Extracted data entries
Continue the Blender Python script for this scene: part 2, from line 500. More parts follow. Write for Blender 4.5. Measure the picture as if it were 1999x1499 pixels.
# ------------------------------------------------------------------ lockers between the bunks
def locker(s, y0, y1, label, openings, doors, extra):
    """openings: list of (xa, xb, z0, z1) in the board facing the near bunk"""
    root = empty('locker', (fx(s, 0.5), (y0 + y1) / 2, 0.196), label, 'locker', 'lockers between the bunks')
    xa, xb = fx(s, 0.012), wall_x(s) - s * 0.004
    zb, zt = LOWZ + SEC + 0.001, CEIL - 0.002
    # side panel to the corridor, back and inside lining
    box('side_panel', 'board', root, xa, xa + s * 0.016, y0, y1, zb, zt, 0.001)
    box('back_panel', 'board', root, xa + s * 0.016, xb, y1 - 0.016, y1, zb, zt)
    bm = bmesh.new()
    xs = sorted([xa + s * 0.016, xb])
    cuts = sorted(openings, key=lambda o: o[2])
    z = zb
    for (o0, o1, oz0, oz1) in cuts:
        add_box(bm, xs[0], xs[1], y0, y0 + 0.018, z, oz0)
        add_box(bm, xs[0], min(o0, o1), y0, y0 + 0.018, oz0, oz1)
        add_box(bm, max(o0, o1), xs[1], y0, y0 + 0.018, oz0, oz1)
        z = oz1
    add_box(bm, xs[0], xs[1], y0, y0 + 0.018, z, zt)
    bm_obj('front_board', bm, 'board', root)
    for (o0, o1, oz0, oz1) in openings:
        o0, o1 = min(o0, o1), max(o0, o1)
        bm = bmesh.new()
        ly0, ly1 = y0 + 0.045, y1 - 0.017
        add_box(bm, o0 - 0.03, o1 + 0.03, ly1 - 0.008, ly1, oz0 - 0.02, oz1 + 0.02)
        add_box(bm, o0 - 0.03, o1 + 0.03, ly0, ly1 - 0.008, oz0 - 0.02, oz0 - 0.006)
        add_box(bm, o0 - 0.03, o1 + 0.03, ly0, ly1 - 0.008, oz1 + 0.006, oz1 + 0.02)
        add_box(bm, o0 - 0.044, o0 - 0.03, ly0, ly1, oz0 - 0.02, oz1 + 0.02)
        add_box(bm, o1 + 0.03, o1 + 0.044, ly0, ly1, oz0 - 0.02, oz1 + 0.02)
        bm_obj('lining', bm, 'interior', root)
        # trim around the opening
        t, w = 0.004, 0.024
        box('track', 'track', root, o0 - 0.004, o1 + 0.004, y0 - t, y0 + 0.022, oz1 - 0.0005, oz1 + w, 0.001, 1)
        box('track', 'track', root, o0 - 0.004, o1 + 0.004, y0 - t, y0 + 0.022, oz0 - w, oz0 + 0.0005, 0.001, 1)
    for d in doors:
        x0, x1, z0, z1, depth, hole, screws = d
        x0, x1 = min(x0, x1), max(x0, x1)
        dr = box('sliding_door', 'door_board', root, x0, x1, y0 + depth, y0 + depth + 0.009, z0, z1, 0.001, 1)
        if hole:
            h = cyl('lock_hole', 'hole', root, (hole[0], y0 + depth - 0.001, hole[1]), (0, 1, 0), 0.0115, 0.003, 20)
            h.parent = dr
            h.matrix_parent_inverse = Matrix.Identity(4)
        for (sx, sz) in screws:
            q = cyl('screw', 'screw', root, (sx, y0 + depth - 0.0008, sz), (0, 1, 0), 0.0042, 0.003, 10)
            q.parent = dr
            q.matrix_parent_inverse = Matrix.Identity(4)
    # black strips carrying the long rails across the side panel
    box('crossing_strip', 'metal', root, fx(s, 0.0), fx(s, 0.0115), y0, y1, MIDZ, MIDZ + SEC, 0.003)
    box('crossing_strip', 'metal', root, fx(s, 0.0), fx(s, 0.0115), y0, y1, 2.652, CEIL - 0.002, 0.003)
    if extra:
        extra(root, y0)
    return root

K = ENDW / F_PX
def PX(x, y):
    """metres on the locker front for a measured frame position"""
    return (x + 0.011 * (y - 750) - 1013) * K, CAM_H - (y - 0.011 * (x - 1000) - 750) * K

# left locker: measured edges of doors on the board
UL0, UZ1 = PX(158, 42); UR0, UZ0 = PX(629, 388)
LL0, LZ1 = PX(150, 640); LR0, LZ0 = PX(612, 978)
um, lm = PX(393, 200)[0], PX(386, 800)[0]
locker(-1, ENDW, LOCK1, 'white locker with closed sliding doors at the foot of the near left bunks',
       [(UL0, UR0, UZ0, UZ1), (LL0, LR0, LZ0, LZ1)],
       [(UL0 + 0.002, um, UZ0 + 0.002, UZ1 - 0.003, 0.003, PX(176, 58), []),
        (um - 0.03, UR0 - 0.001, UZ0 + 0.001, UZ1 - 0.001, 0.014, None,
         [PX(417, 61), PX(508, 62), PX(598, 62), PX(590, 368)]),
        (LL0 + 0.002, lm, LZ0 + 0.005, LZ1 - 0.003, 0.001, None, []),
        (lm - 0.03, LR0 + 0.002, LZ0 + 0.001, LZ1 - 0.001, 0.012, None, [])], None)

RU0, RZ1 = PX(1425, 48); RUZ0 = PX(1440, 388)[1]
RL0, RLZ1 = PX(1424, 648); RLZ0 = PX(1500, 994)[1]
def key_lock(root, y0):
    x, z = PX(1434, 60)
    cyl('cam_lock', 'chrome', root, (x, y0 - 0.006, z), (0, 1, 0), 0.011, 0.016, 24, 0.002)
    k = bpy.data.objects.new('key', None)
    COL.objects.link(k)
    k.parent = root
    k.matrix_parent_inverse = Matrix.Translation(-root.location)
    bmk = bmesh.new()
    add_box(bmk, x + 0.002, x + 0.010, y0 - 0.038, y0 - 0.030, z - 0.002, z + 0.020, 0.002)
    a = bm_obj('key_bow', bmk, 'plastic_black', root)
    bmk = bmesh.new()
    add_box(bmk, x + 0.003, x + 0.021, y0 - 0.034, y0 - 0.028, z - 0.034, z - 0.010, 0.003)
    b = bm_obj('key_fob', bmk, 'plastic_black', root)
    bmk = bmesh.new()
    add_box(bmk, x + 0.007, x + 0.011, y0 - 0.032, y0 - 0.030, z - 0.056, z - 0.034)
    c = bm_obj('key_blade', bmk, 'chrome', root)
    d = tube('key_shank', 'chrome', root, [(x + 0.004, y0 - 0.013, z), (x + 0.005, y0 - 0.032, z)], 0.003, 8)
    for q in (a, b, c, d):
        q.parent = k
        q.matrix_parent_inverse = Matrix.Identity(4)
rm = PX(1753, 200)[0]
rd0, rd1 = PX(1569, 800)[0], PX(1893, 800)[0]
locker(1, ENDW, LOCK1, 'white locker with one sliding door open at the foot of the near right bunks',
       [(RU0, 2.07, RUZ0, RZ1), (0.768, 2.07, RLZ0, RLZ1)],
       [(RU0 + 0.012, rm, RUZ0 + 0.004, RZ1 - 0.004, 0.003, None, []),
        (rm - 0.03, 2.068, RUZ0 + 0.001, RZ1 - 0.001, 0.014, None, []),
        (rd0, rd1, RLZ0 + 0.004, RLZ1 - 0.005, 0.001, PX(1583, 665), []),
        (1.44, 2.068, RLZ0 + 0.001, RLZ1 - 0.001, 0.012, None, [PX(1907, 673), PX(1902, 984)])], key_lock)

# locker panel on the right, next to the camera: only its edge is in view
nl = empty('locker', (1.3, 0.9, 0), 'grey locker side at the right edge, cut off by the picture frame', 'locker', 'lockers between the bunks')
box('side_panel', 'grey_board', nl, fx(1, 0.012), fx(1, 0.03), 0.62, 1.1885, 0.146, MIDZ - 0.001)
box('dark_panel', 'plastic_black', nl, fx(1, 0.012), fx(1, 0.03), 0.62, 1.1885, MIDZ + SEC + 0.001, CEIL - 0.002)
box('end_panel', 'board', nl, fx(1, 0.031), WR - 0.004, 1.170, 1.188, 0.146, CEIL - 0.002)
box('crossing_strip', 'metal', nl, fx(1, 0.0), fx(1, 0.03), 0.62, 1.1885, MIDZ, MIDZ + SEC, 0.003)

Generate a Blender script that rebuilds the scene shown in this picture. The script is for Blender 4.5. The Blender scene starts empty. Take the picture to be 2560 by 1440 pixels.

Task description
Count every line bearing the word "pixels"; report the total only.

Response to this exercise
2